Giovanni Falcone era un "magistrato nel sangue", non un politico, e andò via da Palermo non per abbandonare "la trincea", come diceva qualcuno criticandolo, ma perché "ormai" lì non poteva lavorare come voleva.
Così 30 anni fa Maria Falcone aveva parlato delle confidenze del fratello, in un'audizione al Csm pochi giorni dopo l'attentato a Paolo Borsellino.
Il verbale di quella sua audizione al "Gruppo di
Lavoro per gli interventi del Csm relativi alle zone più colpite
dalla criminalità organizzata", insieme a quelli di una trentina
di magistrati ascoltati tra il 28 e il 31 luglio 1992, sono
stati pubblicati a 30 anni dalla strage di via D'Amelio.
I documenti - in alcuni casi classificati come atti
riservati - riportano al clima di tensioni negli uffici
giudiziari di Palermo tra le due stragi in cui morirono Giovanni
Falcone e, dopo 57 giorni, Borsellino. In migliaia di pagine,
sono descritti i contrasti nella gestione delle inchieste più
importanti, le spaccature all'interno della Procura guidata da
Pietro Giammanco con il documento di otto sostituti che chiedono
un capo più "autorevole", i timori di nuove stragi.

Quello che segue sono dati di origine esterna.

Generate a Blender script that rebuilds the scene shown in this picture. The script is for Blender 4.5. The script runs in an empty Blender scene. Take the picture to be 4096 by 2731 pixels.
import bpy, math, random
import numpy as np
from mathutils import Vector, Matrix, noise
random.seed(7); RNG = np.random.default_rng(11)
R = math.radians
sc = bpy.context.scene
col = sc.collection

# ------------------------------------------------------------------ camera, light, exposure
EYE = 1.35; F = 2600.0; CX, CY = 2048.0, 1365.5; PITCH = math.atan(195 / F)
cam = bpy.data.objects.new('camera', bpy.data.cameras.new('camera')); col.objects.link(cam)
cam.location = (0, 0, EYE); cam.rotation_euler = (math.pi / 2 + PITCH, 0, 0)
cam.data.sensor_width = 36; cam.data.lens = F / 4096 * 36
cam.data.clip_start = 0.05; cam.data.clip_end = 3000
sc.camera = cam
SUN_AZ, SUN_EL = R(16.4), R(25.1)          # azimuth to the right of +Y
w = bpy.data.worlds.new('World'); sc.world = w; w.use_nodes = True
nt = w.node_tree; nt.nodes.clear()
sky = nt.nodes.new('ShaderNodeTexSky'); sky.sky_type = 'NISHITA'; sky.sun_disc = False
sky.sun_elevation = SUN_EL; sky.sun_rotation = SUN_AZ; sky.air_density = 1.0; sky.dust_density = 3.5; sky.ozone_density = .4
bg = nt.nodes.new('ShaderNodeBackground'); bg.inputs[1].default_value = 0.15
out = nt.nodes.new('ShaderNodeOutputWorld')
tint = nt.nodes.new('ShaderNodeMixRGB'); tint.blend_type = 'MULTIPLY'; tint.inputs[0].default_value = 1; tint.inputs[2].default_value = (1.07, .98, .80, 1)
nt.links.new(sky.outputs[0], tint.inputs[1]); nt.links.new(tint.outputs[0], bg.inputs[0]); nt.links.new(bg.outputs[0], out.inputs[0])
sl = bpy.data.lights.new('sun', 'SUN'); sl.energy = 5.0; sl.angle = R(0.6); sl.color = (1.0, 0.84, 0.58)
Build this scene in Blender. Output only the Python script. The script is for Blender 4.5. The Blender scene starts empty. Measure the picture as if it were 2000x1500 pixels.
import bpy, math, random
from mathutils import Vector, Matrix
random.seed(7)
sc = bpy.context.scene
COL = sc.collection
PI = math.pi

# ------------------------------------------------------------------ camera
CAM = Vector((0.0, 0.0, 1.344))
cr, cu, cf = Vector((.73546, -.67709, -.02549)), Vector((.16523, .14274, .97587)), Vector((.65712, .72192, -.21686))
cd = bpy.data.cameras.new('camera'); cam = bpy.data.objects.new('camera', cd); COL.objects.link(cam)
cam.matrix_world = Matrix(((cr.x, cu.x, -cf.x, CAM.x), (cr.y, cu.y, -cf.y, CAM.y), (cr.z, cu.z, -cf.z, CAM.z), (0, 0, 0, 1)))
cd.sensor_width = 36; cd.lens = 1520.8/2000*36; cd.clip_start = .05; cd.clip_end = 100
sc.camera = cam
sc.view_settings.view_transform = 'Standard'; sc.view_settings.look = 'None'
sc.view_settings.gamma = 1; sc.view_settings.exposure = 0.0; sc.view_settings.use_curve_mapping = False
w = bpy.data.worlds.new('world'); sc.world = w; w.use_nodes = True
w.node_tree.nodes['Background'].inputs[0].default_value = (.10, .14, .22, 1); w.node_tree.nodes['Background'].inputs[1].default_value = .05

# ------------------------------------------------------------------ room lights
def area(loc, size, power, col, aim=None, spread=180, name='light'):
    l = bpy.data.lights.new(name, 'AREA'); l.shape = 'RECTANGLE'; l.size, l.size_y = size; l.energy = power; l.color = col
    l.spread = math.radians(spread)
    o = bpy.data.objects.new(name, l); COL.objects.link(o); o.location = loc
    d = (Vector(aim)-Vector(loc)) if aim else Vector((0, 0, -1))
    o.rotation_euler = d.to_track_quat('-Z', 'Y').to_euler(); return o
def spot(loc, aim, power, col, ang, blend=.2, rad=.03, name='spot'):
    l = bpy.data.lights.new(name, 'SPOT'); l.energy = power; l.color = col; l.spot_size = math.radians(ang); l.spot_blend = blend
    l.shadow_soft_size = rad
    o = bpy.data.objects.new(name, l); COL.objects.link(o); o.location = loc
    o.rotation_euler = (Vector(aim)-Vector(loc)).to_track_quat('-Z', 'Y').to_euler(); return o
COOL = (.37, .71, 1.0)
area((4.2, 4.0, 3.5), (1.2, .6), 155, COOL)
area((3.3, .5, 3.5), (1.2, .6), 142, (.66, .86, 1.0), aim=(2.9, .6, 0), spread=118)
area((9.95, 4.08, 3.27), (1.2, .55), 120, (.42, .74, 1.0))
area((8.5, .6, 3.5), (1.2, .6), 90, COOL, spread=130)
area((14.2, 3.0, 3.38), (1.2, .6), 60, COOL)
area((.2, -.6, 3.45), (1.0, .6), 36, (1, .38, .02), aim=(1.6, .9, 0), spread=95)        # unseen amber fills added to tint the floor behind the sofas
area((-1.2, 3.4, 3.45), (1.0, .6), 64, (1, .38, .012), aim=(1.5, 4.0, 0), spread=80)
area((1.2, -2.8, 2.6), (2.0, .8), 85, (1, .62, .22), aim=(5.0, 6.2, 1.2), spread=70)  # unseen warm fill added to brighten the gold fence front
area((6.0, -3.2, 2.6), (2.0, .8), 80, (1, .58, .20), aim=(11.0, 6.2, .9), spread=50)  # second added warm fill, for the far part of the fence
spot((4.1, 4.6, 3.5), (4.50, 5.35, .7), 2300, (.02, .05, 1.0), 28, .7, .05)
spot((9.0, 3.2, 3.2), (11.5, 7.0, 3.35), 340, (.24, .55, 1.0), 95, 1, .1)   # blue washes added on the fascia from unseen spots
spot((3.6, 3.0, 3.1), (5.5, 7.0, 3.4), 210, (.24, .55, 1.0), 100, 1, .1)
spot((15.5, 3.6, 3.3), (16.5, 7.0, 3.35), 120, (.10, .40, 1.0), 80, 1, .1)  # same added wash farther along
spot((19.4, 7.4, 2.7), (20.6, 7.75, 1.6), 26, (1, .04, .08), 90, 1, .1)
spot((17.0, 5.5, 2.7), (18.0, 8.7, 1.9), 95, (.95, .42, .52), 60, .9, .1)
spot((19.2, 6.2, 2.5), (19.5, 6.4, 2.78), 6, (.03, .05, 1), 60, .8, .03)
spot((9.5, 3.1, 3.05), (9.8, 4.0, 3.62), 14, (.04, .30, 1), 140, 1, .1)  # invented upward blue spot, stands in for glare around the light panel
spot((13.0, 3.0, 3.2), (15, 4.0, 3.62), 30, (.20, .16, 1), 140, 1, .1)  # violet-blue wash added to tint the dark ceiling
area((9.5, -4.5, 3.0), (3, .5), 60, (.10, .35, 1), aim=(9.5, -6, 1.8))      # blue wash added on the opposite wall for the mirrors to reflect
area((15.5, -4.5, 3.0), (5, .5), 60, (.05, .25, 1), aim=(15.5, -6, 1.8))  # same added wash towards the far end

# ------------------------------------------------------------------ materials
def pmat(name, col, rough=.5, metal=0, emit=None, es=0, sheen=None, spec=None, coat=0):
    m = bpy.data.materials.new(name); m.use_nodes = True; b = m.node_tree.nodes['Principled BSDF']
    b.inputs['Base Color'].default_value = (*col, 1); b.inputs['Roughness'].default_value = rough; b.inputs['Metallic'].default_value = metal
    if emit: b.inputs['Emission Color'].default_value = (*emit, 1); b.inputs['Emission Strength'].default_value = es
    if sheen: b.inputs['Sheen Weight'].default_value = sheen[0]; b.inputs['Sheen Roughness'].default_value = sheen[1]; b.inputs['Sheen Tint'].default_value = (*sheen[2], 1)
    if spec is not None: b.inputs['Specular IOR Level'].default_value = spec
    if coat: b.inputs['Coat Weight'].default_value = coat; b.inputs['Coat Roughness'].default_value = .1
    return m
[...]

"Io per due mesi sono stata zitta, perché Paolo Borsellino
così mi aveva consigliato" e "Paolo era un caro amico di
Giovanni": Maria Falcone racconta che il fratello, a casa sua
nei rari momenti di relax le aveva detto che a Roma avrebbe
potuto fare di più di quello che "ormai" poteva fare a Palermo
perché il procuratore Giammanco "non gli permetteva più di
svolgere il suo lavoro come avrebbe voluto lui farlo". E ancora,
che Falcone era "stanco delle contese sui giornali", che si
parlasse del "palazzo dei veleni", che si venisse a creare "una
situazione dalla quale la magistratura ne uscisse sconfitta, a
tutto profitto della mafia".
Il 28 luglio era stato ascoltato anche Pietro Giammanco, che
in difesa del suo operato, disse di avere "diretto l'ufficio con
la più assoluta trasparenza, adottando sistemi che sfido
chiunque a trovare in qualsiasi altra Procura". Aggiunse: "Ho
ritenuto sempre che i rapporti con Giovanni fosse più che
ottimi"; "capivo quanto sarebbe stato indispensabile l'apporto,
non mi faceva ombra, l'apporto di competenza, di esperienza, di
prestigio di Giovani per condurre l'enorme numero di nuove
indagini che si sarebbero riversate sulla procura".